Goaltending can be lights out, defense can be stout, physicality can be through the roof - but you won't win if you can't score.

Paone
Hextall's first order of business this summer is to re-sign restricted free agent Brayden Schenn after the 24-year-old forward's career season. But since Schenn is a RFA and the Flyers can match any potential offer that may come, the assumption is the deal gets done for him to stay in Philadelphia. Same goes for RFA defenseman Radko Gudas. Nick Cousins is also a RFA and Ryan White, a UFA who has fit very well the last two seasons, would like to be back.

As the team's retooling advances to its next stage, the attention then turns the talented prospects in the system and which one(s) will be the next to join the big club. Two issues there: First, with as well as Schenn and Gudas played this season, they are going to get raises. Same likely goes for Cousins and White. Second, with the logjam of contracts the Flyers have and the salary cap reportedly not going up all that much from this past season, Hextall will have to be creative to move out money and find spots for the prospect(s) who are ready to come up, whether it's Travis Sanheim, Sam Morin or anyone else.

Sam Gagner's $3.2 million cap hit will be off the books, as will Evgeny Medvedev's $3 million hit. R.J. Umberger's $4.6 million hit will likely be bought out. But will that all be enough? Maybe money-wise, but those players were all healthy scratches for extended lengths this past season. It comes more down to making spots available.

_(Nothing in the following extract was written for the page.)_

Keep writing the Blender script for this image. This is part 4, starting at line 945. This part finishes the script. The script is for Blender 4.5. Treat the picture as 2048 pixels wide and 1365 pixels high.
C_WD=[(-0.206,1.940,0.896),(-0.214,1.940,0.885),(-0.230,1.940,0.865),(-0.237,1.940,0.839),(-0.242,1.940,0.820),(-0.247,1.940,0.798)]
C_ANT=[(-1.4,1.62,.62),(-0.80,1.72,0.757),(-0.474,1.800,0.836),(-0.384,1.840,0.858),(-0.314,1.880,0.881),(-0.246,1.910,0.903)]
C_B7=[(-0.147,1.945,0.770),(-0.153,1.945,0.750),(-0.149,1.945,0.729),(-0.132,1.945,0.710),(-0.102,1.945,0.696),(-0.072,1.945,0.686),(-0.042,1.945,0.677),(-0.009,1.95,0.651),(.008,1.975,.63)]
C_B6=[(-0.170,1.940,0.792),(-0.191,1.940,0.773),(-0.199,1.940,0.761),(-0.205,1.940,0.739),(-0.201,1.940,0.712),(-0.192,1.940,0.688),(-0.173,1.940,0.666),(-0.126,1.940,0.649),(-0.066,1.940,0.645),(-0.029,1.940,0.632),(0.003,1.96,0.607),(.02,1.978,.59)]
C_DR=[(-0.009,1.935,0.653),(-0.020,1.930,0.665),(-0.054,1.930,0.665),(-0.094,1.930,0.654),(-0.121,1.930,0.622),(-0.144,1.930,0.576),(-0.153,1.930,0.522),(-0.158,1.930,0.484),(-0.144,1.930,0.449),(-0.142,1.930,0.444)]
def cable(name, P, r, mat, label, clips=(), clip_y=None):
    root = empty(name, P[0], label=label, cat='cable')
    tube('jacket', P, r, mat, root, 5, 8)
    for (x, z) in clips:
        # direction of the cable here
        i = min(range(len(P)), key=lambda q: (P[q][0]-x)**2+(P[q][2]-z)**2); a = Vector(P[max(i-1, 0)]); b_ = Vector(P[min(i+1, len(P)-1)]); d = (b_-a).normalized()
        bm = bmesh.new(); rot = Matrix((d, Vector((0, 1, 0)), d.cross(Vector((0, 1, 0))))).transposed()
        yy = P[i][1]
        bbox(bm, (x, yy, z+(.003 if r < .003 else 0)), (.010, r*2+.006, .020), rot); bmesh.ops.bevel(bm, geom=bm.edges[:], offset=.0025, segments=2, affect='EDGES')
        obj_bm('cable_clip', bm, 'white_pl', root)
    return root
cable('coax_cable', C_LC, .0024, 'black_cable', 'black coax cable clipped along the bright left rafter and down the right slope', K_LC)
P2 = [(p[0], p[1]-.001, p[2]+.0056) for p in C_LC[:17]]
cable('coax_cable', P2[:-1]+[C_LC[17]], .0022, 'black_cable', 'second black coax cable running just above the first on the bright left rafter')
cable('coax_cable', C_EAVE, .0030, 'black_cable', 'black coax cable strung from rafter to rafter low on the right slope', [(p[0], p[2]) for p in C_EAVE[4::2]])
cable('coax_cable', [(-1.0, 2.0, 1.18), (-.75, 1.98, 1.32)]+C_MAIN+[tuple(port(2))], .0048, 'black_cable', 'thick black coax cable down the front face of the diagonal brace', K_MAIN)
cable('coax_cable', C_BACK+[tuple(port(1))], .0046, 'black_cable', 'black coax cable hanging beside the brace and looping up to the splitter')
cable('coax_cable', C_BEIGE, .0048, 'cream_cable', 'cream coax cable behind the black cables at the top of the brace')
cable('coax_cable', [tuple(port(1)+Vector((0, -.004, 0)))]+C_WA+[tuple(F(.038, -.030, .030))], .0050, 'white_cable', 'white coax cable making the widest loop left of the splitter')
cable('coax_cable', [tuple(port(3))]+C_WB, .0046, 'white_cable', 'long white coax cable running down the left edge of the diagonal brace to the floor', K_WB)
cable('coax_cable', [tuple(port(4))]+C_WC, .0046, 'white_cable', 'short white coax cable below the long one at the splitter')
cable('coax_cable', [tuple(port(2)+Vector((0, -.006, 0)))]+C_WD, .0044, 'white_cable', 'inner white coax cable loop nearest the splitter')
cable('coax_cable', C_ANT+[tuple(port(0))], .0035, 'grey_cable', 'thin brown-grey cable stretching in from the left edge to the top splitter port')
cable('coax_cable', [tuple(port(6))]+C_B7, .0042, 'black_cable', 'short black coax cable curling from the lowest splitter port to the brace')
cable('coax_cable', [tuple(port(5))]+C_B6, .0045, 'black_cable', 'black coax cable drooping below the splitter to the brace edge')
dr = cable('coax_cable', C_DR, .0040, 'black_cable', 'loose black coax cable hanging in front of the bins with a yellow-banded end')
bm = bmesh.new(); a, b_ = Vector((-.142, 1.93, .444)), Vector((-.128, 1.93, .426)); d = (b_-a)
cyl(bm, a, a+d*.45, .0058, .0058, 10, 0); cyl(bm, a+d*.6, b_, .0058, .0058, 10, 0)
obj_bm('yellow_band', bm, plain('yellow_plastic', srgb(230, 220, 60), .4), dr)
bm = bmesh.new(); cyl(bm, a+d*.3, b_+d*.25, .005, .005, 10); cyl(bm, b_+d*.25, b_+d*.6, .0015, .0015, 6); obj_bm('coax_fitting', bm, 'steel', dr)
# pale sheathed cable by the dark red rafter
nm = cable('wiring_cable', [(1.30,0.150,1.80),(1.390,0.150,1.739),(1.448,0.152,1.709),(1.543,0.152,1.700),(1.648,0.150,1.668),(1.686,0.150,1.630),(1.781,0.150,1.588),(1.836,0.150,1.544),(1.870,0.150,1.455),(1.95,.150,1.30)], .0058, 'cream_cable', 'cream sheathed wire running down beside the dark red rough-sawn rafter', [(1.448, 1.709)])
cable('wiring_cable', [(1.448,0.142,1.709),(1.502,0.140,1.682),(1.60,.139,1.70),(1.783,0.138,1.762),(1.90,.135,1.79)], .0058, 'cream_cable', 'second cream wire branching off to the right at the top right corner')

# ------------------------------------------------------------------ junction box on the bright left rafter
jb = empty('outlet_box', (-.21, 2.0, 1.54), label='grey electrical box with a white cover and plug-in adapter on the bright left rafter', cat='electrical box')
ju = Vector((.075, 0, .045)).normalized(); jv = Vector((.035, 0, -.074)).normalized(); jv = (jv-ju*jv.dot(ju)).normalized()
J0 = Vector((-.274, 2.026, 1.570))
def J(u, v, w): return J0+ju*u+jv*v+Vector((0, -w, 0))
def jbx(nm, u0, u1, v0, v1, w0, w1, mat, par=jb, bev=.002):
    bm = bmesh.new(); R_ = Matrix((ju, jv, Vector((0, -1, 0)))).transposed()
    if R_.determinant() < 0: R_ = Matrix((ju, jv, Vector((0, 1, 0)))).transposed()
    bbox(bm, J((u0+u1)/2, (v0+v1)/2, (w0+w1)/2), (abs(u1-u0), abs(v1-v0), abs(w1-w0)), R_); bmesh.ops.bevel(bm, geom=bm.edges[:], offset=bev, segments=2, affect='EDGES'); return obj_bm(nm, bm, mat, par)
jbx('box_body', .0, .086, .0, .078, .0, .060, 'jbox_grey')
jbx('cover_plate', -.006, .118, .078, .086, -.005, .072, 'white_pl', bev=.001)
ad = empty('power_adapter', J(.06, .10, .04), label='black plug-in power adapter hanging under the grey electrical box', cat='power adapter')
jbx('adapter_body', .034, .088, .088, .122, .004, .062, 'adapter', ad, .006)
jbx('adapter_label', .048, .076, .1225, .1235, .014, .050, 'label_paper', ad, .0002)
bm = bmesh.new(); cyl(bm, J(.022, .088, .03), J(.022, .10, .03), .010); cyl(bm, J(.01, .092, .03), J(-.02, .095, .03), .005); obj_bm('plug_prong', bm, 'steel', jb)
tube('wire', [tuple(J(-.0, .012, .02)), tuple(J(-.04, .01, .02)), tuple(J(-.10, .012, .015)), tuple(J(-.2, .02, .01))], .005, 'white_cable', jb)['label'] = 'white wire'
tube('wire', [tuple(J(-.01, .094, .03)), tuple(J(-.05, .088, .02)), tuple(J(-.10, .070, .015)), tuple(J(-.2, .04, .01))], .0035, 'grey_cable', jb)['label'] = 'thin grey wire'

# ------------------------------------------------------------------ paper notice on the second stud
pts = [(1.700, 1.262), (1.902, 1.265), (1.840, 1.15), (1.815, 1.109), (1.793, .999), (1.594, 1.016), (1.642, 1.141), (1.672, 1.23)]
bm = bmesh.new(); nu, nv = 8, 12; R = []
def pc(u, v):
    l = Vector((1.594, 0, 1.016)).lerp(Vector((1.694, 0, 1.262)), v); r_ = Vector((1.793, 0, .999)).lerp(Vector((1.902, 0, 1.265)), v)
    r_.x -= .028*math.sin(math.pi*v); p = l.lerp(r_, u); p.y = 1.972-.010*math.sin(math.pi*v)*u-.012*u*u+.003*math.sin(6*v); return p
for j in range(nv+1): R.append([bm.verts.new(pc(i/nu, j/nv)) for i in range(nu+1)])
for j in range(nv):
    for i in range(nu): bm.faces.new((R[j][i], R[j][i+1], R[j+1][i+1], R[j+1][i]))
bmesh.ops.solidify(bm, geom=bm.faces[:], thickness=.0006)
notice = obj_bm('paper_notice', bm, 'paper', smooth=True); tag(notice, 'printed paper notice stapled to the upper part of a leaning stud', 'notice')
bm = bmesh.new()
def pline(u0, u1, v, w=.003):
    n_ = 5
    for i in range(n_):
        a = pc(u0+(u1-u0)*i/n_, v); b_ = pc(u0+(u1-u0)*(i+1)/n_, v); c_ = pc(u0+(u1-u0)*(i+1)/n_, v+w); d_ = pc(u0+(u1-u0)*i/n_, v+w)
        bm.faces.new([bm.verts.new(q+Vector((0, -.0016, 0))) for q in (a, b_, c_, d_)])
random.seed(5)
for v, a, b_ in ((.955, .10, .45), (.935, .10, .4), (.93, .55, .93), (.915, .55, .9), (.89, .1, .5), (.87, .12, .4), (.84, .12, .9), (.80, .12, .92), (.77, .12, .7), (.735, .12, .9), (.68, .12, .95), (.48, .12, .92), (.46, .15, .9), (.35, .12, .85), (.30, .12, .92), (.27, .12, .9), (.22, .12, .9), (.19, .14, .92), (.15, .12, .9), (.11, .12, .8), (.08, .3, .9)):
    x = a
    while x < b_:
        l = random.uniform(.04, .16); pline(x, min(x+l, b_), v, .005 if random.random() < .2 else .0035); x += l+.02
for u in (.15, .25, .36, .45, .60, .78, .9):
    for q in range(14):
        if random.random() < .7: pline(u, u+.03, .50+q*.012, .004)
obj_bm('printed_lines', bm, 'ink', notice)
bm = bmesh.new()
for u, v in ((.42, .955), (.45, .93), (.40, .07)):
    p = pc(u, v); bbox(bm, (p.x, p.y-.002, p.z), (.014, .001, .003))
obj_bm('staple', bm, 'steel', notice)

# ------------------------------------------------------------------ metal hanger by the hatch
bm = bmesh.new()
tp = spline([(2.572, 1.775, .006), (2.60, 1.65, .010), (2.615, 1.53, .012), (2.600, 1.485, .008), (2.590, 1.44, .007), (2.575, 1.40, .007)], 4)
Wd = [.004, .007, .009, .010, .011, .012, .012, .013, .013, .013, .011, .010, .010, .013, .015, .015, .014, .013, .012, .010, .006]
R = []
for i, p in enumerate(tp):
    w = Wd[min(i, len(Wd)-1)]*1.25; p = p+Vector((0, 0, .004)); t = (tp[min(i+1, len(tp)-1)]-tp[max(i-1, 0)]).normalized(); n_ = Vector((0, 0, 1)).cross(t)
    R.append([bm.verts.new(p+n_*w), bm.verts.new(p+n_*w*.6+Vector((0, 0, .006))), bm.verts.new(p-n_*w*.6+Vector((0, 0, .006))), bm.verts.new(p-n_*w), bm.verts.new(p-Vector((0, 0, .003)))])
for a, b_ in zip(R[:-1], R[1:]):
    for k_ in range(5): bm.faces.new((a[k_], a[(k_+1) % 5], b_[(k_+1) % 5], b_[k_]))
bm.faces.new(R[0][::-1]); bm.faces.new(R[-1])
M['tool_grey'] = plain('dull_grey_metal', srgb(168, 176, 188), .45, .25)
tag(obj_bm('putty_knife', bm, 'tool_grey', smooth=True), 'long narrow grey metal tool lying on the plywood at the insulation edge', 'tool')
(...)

Mark Streit ($5.2 million cap hit for one more season) might be the most attractive option for other teams via trade. Maybe there's a team willing to bite on Matt Read ($3.625 million hit per for two more seasons). Or maybe there's a wild-card move in play somewhere. Don't discount the resourcefulness of Hextall, who was able to lift the anchor that was Vinny Lecavalier's massive contract.

Working in the Flyers' favor here is they can once again retain salary in any trade now that the season is over and those contracts they were retaining salary on are up. The league limits teams to retaining salary on three contracts a season and the Flyers reached that limit when they held onto money from the contracts of Nick Grossmann, Luke Schenn and Lecavalier. That's why it was especially difficult to pull off any moves at the trade deadline in February. But Grossmann and Schenn are now unrestricted free agents and Lecavalier kept his word and retired once the Kings were eliminated in the first round of the playoffs.

Working against the Flyers here is that defenseman Ivan Provorov and Konecny, the Flyers' two first-round picks from 2015 and arguably the two best prospects in the system, are both 19 years old and ineligible to play in the AHL with Lehigh Valley next season because the league has an age minimum of 20 years old. With the way those two players tore up their respective junior leagues, is it really beneficial for them to go back to juniors for another season and risk complacency setting in?

Hextall preaches patience with prospects, but, let's face it, with the talent the Flyers have stacked up in system, the odds of at least one pushing for a spot with the Flyers before next season begins is high.

But it's all a moot point unless money can be moved out and spots with the big club can be created.